Decision rule is what we will call the set of operations—whatever they may be—by which an active agent chooses his action (or a reactive agent his reaction). In this case, learning is the concept we use to express the changes in the respective decision rules that have resulted from the interaction. Therefore, in order to talk about all the consequences produced by the performance of an action by the active agent, we must distinguish between three types of consequences or results of that action:
Extrinsic results: the interaction itself
Internal results: learning of the active agent.
External results: learning of the reactive agent.
An active agent implements action plans to solve his problems, that is, to achieve satisfactions. The satisfaction achieved by the implementation of an action plan we will call the effectiveness of that action plan. That is, the degree of effectiveness of an action plan is equivalent to the degree of satisfaction achieved by the person as a result of performing it and, consequently, expresses the value of the extrinsic results produced by the plan for the active agent.
The efficiency of an action plan will mean the changes that the learning brings about in the active agent, in so far these changes affect future satisfactions achievable by this agent through his interactions with the same reactive agent.
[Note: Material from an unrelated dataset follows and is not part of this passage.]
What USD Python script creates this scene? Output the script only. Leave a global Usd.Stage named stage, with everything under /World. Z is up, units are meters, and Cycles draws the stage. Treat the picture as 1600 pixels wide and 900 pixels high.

The efficiency of a plan expresses the value of the internal results achieved by the performance of the plan for the active agent.
The consistency of an action plan will mean the changes that learning brings about in the reactive agent when these changes affect the future satisfactions achievable by him through interactions with that reactive agent. A plan's consistency therefore expresses the value for the active agent of the external results achieved by the performance of the plan.
The framework we have used to analyze the consequences of a person's action when he interacts with others immediately reveals the existence of two types of consequences we have included within the efficiency and consistency of an action plan: these express what people learn by interacting with each other. This learning may have considerable value for the active agent, that is, it may significantly influence his achievement of future satisfactions. It is therefore not surprising that the achievement of this learning may be an explicit objective of the decisions a person makes.
As we have said previously, it may also happen that both types of learning are not sought but rather ignored when making decisions. Obviously, the interaction will produce the corresponding changes, irrespective of whether the decision-maker wants them. Later, if it turns out that the changes do not satisfy him, his decision will have been incorrect.
The attainment of any of these three types of results, or of all of them at once, may be a motive for a person's decisions—that is, it may be an achievement explicitly aimed at by him in his decisions. There are therefore three types of motives for personal action:
Extrinsic motives: those aspects of reality that produce satisfactions experienced as a result of an interaction.
Intrinsic motives: those aspects of reality that cause achievements at the level of the decisionmaker's learning.
Transcendent motives: those aspects of reality that bring about the achievement of learning by the other people with whom the decision-maker interacts.
It is obvious that one's own learning is a powerful driving force for human actions. However, the inclusion of other people's learning as a possible motive for action may seem somewhat surprising.
Examples of these motives in human action abound. It is not uncommon to find people who generously devote their efforts to helping others. A keen observer will even readily find traces of what we have called transcendent motives underlying most human decisions. Pure selfishness is probably as rare as pure altruism. Some deeply buried instinct warns us, and rightly so, that it is impossible to achieve stable relationships between human beings if one completely ignores the consequences that one's actions have for other people.